I personlly don't care for what the Law or Constitution or Human Rights say as long as we achieve the end of a "Sane India". But yes, spare the innocents please....


indscribe said...

Sudarshan bhai,

See, judiciary is corrupt but higher judiciary is still our sole hope. Lots of criminals, politicians, rogue bureaucrats are reigned in just because of the High Courts and Supreme Court.

In the last decade, the curb on entry of criminals in politics and the launch of many pro-people policies was possible because of Supreme Court's intervention. And it the only fully functional force in this country.

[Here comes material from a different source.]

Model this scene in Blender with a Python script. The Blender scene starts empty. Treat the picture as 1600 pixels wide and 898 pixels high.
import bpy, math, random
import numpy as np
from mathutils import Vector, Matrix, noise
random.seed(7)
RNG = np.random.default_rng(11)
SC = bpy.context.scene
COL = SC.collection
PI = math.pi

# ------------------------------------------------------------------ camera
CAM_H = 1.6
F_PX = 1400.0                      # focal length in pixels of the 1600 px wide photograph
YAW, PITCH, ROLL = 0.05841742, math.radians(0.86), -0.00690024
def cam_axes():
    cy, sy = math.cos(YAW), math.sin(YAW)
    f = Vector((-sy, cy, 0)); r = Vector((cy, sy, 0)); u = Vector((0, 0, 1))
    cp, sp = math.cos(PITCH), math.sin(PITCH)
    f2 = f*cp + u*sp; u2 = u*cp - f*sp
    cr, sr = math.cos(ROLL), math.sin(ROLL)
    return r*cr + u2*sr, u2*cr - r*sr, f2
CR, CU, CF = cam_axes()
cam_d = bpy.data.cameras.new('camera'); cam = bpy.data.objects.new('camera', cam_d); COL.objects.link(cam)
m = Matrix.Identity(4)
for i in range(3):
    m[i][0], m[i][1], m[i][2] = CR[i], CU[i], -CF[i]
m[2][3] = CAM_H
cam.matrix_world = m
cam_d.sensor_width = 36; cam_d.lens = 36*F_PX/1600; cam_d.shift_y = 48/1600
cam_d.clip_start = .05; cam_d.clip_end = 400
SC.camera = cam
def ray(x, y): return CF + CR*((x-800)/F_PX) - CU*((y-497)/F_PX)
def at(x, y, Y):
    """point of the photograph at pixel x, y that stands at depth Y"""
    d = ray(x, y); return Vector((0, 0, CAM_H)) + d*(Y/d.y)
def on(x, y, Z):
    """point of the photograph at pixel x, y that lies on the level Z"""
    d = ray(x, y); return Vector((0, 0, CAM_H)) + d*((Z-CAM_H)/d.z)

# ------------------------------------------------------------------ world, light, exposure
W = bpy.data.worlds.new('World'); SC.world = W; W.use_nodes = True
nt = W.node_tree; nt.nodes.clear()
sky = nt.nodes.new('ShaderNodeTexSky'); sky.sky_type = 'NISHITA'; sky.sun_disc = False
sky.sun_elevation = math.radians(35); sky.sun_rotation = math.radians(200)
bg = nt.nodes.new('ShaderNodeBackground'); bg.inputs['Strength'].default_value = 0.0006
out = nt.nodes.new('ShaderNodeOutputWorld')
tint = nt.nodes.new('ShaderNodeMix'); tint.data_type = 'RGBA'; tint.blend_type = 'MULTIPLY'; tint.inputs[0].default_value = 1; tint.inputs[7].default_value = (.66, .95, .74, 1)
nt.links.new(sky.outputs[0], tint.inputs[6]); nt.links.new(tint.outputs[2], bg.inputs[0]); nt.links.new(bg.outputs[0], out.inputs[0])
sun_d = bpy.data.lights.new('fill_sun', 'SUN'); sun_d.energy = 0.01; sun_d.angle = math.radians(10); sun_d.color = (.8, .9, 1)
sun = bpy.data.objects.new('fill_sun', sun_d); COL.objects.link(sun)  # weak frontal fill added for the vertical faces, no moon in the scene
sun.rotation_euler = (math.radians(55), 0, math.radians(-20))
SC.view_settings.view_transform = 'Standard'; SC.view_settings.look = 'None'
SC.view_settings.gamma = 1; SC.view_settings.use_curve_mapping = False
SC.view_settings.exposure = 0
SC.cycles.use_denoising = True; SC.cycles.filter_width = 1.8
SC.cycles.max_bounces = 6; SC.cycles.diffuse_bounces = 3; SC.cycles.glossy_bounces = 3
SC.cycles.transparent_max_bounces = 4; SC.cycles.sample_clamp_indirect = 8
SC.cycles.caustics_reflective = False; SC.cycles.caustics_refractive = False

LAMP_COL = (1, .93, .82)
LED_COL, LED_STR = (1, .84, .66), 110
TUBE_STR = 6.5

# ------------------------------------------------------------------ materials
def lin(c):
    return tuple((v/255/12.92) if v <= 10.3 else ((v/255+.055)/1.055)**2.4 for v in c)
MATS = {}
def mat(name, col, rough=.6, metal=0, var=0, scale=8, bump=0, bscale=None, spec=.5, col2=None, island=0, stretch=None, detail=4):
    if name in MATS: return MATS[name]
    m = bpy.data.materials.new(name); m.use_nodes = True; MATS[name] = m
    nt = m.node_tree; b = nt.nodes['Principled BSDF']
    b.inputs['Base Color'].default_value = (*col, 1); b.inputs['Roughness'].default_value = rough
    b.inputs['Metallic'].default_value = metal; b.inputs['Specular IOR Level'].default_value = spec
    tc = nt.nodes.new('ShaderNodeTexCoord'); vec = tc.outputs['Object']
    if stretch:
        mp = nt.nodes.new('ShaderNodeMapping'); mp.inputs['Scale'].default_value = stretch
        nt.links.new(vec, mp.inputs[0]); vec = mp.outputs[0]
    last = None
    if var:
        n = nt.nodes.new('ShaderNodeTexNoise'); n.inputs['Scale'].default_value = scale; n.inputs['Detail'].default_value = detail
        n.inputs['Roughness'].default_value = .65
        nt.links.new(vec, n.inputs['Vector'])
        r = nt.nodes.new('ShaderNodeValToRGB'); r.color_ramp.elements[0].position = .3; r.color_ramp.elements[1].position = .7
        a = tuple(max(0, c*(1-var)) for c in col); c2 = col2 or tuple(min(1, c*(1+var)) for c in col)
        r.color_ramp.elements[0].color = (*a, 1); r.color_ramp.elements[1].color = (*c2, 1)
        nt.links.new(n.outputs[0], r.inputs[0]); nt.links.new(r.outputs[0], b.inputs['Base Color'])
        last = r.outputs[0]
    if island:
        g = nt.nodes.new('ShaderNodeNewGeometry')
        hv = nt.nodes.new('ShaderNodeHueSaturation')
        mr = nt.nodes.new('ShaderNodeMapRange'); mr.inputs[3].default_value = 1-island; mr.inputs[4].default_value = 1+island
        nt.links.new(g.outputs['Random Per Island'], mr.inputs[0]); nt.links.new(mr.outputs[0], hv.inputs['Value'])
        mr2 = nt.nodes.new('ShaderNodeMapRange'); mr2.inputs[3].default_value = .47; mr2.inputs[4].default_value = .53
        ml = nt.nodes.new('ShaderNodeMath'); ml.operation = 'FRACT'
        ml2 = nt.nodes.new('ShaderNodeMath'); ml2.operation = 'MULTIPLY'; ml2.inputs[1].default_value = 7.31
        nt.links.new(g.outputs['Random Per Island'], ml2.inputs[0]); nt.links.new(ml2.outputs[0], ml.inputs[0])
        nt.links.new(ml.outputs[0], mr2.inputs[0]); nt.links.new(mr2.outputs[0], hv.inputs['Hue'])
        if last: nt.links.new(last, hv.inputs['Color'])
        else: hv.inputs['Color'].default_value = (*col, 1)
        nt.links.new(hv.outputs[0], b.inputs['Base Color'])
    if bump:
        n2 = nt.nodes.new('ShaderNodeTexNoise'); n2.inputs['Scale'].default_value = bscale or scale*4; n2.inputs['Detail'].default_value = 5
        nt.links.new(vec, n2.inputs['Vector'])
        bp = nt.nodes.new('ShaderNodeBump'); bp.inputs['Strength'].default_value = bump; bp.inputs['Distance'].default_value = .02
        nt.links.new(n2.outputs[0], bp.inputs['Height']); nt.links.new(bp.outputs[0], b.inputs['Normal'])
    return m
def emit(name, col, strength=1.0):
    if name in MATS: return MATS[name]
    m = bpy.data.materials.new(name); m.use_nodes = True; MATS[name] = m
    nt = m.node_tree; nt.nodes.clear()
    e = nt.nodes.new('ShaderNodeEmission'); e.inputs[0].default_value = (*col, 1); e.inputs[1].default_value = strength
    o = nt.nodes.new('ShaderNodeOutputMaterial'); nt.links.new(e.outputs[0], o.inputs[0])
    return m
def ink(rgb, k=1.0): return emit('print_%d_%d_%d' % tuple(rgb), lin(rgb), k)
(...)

Regarding encounters, I would like to simply point out the fact that hundreds of encounters and custodial rapes take place in rural areas and they never even become 'issue'.

In Chhattisgarh and other backward regions, poor tribals are killed, by rogue cops who want 'medals'. The President's medals for gallantry, distinguished services and meritorious services, are a big draw for such cops.

Poor tribals who don't even know how to write their names, can't fight the organised might of the rogue cops.

And medals are helpful for cops in furthering their careers, freebies, cheat railway fares, financial benefits and other facilities.